62 Prozent der Arbeitsverträge für 25-Jährige im Jahr 2017 waren befristet. Eingeführt wurden diese Gesetze in den 1990er, damit junge Leute leichter in den Arbeitsmarkt kommen. Es zeigt sich nun, dass eine ganze Generation keine berufliche Sicherheit finden wird. Heute gibt es die paradoxe Situation, dass die Jungen in Scharen die Populisten wählen. Häufig leben sie in den Wohnungen und vom Einkommen der Älteren, die wiederum die Alt-Parteien unterstützen.

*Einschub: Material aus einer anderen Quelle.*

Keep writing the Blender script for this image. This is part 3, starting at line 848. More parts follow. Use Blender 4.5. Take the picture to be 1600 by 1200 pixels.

Keine Chance auf dauerhafte Beschäftigung

Die 5-Sterne-Bewegung konnte Millionen junger Wähler mit dem Versprechen gewinnen, diese Arbeitsgesetze zurückzunehmen. Zusätzlich sollen unbezahlte Ausbildungsverträge abgeschafft werden. Arbeitslose und Arme sollen ein universelles Grundeinkommen von 780 Euro im Monat erhalten. Ein Vergleich mit der Diskussion in Deutschland führt in die Irre. In Deutschland wäre dieses Grundeinkommen kaum höher als der Hartz-IV-Satz. In Italien würde das Grundeinkommen es den Betroffenen ersparen, von der Rente ihrer Eltern leben zu müssen.

Aus der ökonomischen Not resultiere auch die ablehnende Haltung gegenüber Migranten. Sie werden als zusätzliche Konkurrenz um die geringe staatliche Hilfe und die wenigen Jobs gesehen. "Wir können nicht ganz Afrika beherbergen", sagte Gianluca Taburchi, ein 23-jähriger Supermarktmitarbeiter, der für die Liga gestimmt hat, dem "WSJ". "Wir haben unsere eigenen Probleme. Wir haben viele Arbeitslose und unsichere Arbeitsplätze."

Eigenständiges Leben nicht möglich

Die unsicheren Beschäftigungsverhältnisse führen zu einem prekären Leben. Mit einem befristeten Vertrag ist es in Italien unmöglich, eine Immobilie zu erwerben. In einem Land, in dem Mietwohnungen nur eine geringe Rolle spielen, verhindert dieses Manko, einen eigenen Haushalt zu gründen. Inzwischen lebt die Hälfte der Italiener zwischen 25 und 34 Jahren bei den Eltern. In den Medien werden sie gern als Nesthocker verhöhnt, dabei sind mehr als ein Drittel der Italiener zwischen 30 und 40 Jahren von wirtschaftlicher Hilfe ihrer Eltern oder Großeltern abhängig. Kein Wunder, dass das Heiratsalter in Italien deutlich steigt, während zugleich die Zahl der Geburten einen historischen Tiefstand erreicht.

Das "WSJ" sprach auch mit der 29-jährigen Hochschulabsolventin Giada Gramanzini. Einen qualifizierten Job konnte sie nicht bekommen, als Empfangsdame verdiente sie in Italien ganze 2,80 Euro die Stunde – ganz legal. Gramanzini wählte nicht die Fünf Sterne, sondern eine kleine pro-europäische Partei. Sie glaubt an Europa, aber nicht an eine Zukunft in Italien. Inzwischen ist sie in die USA ausgewandert.